Offley's parents struggle to support the family on the little money they are able to earn. Frustrated by her inability to feed her family even as well as they were fed under slavery, Offley's mother "would often think of her old master's kitchen and wish for some of the good victuals she had given to the poor whites, and the field slaves" (p. 6). When Offley is old enough, his father hires him out to help provide for the family, and the young boy teaches himself to make baskets, foot mats, and horse collars from cornhusks to make extra money. At sixteen, he begins hiring enslaved men to chop wood or catch fish and oysters at night, an enterprise that allows him to aid not only his own family, but also those still in bondage, some of whom he was able to help free under cover of darkness (p. 8).

Offley's independent determination is also evident in his quest for literacy, which he gains without "the advantage of one day's schooling in my life" (p. 9). At age nineteen, Offley finds a piece of a Bible and seeks reading lessons from a man who works for his father, and then from a slave owner's son, whom he repays by teaching him to wrestle, box, and fight. Later in his narrative, Offley explains why he taught fighting skills, noting that he "was trying to be respectable by doing like the rich," who refuse to be insulted without retaliation (p. 14). Since then, he notes, he has "been enabled to see things in a different light" and denounces violence (p. 18). When Offley moves to Delaware and begins working in a hotel, a poor white boy asks Offley for food and begins teaching him to write in exchange for provisions.

Although the narrative does not detail Offley's life as a preacher, it features religion prominently, as Offley describes the religious beliefs he inherited from his mother and father, what he calls his "family theology" (p. 14). His parents were illiterate, but the slaveholder who owns Offley's mother often reads the Bible to his slaves. As a result, Offley's understanding of Christian theology reflects the use of Biblical teachings to encourage subordination to masters. He notes, for example, that to go to Heaven, children must be "obedient to their parents or their owners" (p. 13). But Offley also emphasizes the idea that all people are equal before God, as he "gave his son to die for all, bond or free, black or white, rich or poor" (p. 14). In addition, Offley maintains that those chosen for God's work are "immortal until his work is done," and he offers examples of an enslaved man named Praying Jacob and a Methodist preacher to illustrate this tenet of his family theology (p. 14).

Offley ends his narrative with "a word to my colored friends," taking issue with the word "degradation," which was often used to describe the condition of African-Americans (p. 18).
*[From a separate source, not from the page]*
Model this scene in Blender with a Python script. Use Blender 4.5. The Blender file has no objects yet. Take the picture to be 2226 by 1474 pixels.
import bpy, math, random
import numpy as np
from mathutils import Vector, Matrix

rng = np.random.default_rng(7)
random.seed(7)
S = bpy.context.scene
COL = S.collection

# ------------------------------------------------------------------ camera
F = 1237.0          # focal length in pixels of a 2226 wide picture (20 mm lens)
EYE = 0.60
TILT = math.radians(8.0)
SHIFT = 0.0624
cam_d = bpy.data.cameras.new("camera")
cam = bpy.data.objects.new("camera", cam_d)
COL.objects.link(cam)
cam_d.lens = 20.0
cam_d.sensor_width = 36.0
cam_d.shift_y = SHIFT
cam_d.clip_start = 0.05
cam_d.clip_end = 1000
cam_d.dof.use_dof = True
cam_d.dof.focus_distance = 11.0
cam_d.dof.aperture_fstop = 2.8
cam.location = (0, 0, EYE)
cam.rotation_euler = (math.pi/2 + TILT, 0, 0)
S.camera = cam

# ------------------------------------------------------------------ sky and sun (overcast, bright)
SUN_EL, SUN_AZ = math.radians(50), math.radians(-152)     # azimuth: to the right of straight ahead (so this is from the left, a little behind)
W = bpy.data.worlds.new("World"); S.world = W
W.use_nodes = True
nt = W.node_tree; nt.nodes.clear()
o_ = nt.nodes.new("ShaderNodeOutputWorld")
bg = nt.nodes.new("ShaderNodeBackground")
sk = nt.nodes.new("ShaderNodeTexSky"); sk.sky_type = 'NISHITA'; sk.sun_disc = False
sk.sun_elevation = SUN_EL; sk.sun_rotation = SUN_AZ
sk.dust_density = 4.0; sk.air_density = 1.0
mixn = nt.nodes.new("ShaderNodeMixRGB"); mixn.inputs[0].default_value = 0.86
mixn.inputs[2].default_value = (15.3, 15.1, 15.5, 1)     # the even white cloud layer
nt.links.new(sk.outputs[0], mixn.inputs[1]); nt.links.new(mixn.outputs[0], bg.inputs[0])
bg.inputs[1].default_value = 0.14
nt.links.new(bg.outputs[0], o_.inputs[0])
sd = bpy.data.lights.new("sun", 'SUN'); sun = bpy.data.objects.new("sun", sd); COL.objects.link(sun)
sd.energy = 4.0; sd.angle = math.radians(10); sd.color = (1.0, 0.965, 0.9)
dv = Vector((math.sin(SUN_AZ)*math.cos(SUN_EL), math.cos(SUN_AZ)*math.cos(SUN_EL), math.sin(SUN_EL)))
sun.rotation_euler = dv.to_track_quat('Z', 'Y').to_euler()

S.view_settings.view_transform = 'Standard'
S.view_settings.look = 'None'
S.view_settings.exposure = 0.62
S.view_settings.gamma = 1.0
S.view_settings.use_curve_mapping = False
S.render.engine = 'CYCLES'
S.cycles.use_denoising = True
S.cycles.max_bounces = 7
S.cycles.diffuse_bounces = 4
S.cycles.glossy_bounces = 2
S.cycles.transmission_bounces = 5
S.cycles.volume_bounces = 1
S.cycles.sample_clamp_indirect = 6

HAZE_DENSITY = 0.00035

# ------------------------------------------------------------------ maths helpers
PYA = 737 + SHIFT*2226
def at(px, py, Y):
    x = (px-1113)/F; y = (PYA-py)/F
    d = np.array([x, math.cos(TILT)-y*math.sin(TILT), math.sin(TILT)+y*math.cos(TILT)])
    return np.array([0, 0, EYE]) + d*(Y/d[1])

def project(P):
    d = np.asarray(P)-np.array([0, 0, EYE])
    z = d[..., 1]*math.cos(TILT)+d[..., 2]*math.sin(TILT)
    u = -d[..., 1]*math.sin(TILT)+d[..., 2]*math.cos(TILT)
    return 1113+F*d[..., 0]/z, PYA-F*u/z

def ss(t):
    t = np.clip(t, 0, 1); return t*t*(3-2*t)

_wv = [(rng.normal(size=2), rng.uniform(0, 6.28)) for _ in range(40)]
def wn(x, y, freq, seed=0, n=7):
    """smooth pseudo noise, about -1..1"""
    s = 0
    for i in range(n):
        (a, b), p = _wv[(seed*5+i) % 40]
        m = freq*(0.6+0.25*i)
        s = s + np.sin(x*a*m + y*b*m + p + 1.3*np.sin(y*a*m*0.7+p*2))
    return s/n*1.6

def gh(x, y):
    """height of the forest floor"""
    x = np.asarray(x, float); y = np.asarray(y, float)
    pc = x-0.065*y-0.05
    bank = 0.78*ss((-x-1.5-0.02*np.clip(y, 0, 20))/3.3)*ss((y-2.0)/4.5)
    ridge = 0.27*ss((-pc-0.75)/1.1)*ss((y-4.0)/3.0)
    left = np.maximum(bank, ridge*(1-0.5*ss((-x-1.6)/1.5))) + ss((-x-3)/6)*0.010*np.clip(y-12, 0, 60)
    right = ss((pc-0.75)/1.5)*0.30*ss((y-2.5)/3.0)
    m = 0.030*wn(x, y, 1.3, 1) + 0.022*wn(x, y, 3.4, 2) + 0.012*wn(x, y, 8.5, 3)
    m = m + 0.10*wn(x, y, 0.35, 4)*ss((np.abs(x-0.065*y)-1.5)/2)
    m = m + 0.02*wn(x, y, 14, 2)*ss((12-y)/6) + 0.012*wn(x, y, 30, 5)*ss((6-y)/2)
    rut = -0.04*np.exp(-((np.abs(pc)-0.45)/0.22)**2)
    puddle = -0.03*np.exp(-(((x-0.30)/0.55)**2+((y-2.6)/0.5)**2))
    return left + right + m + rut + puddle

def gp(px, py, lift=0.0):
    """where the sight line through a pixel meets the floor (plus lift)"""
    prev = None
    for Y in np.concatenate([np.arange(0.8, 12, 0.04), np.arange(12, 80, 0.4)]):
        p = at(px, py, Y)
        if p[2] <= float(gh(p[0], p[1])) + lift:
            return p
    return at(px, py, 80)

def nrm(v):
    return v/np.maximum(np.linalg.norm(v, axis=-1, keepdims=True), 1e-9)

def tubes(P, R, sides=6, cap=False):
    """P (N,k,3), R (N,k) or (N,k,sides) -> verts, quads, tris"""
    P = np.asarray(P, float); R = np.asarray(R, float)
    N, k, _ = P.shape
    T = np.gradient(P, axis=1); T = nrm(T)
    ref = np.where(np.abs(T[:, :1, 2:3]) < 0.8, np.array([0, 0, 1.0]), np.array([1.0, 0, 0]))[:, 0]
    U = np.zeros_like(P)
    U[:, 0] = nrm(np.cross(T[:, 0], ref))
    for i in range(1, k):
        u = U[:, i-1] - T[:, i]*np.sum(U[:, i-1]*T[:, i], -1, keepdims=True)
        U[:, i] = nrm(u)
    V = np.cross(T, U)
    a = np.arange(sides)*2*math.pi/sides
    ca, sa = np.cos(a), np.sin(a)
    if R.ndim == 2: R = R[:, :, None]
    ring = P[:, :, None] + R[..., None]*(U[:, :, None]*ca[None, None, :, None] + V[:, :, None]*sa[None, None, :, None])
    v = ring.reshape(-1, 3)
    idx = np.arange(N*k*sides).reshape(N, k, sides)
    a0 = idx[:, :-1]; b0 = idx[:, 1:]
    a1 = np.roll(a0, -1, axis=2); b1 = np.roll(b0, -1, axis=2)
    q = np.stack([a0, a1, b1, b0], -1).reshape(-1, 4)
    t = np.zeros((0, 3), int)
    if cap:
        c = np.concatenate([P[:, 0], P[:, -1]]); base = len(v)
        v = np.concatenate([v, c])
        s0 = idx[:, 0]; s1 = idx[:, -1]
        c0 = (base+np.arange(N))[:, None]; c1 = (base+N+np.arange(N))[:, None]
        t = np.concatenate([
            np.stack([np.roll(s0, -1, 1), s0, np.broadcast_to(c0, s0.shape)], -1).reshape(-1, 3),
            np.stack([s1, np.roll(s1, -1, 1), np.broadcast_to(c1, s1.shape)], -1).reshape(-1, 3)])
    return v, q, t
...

The term, he argues, should not be applied to them, as they "may be oppressed by man, but never morally degraded" as long as they "are respectable, honest, and upright with God, ourselves, and our fellow man" (p. 20).

Works Consulted: Doughton, Thomas L. and B. Eugene McCarthy, From Bondage to Belonging: The Worchester Slave Narratives, Amherst: University of Massachusetts Press, 2007; Fox-Genovese, Elizabeth, Within the Plantation Household: Black & White Women of the Old South, Chapel Hill: UNC Press, 1988; Offley, G. W., "The Question of the Union," The Christian Recorder, 10 May 1883.